Turner's passion was Egyptology, a not-uncommon obsession in the 1970's (the young PETER HAMMILL also flirted with Nile River mythology, in the early VDGG song "Boat of Millions of Years"). But nobody captured its arcane essence better than this, and Turner's first album survives today as a near-masterpiece of Space Rock, albeit drawn from the abyss of Time, not Space, and hardly Rock 'n' Roll at all.

You can almost hear the dust of eons in the lonely echoes of his moody flute playing, and with good reason. While on holiday in Egypt, Turner was allowed access to the King's Chamber in the Great Pyramid of Giza, where he recorded three hours of contemplative arabesques to an audience of Fourth Dynasty ghosts. Only later was an album assembled around his taped solos, but the final product is remarkably seamless, with an organic authenticity only a four thousand-year old recording studio can provide.

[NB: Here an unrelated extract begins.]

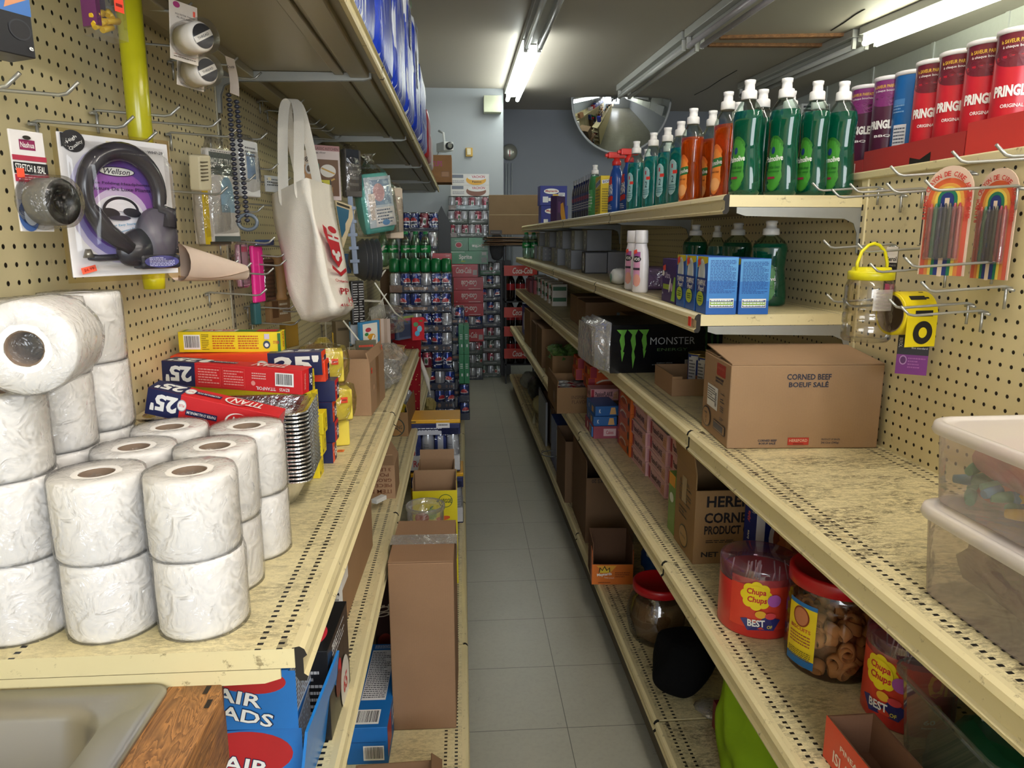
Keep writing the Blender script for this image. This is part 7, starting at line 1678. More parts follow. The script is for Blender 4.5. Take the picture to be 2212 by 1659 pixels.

Even with a long guest roster the sound is almost minimalist, at times resembling an unmixed Hawkwind session stripped of all its other backing tracks. Something like rock music finally appears in the latter half of the album, with actual singing instead of the ritual, rhythmic chanting from the Egyptian Book of the Dead. At its best you might discern a likeness to classic GONG, thanks to contributions from Mike Howlett, Tim Blake, and guitarist Steve Hillage, who also produced the effort, no doubt with a kindred interest in Turner's antique mysticism.

If the Michael Moorcock declamations were your favorite part of Hawkwind's "Space Ritual", here's an ideal album for you. Don't expect to spin it often, but in the right mood and at the right time (perhaps when the star of Sothis appears in the east, and the fertile Nile begins to rise again) the effect can be magical.